In late 2018 (early Nov, it appears, from my camera roll), I finally decided on a sweater to make it into for myself - a Vanilla Heirloom by Verena Cohrs - a simple raglan with a nice twisted rib. I downloaded the free pattern after subscribing to her newsletter, excited that my yarn and needles just so happened to achieve gauge right away.

11/14/2018

11/14/2018

11/20/2018

11/20/2018

11/24/2018

11/24/2018

The time I spent knitting that sweater was dotted with periods of intense anxiety and doubt, the bulk of the body I knit during a weekend trip with a former partner that left me feeling worn down and sad. My parents came to visit the day after to celebrate my birthday - I cried into my mother’s chest as she held me.

11/28/2018

11/28/2018

12/06/2018

12/06/2018

12/11/2018

12/11/2018

01/09/2019

01/09/2019

About a month after I finished the sweater, I went through a breakup. The sweater fit, it looked nice, even, but I found that I rarely wore it. I wonder now if I was distancing myself from this object that was so deeply intertwined with the memory of that relationship.

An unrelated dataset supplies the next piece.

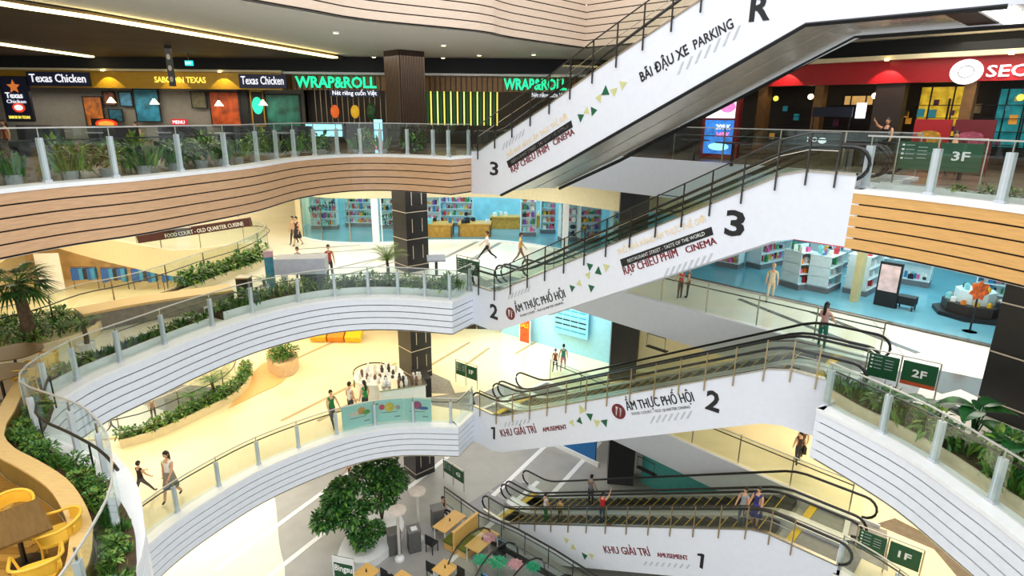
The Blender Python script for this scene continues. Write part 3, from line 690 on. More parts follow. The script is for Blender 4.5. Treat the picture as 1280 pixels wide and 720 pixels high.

In 2019, I knitted the leftover parts of the yarn (somehow my “sweater quantity” produced a sweater + more! I was delighted with my purchase) into various things-I-am-making-for-no-baby-in-particular. Wool soakers for imagined cloth diapers, wooly overalls to cover wee legs. They sat in amongst the other baby clothes I am keeping safe (hoarding?). It all just sat for all of 2019 and most of 2020, lavender satchets guarding them from moths.

01-28-2019

01-28-2019

09-20-2019

09-20-2019

One of the things that got me interested in knitting was something I read in an interview Rachel Rutt did with Wool and the Gang in 2013ish - she recalled a family friend unraveling her handknit sweaters and making them anew as her children outgrew them. Something about the simplistic genius of that really struck me, and still does. Such a brilliantly thrifty, hopeful, and care-laden act. This property of wool, it’s elasticity, its resiliency is one of the things that drew me in (and still does).

I haven’t knit all that many sweaters in my life- maybe 1-2 a year for the last 5 years, a few of which I sold when I moved to California to lighten my load. I don’t need to be knitting myself very many sweaters, but it is such a joyful act of devotion and care to oneself, I just like to do it every so often. And because I am very particular and I also don’t like buying more yarn when I have good yarn in my home, I thought that unraveling it to make something new made the most sense. After all, everything else in my life changed since I started it (I fell in love, moved three times, started a different job) why not the sweater, too?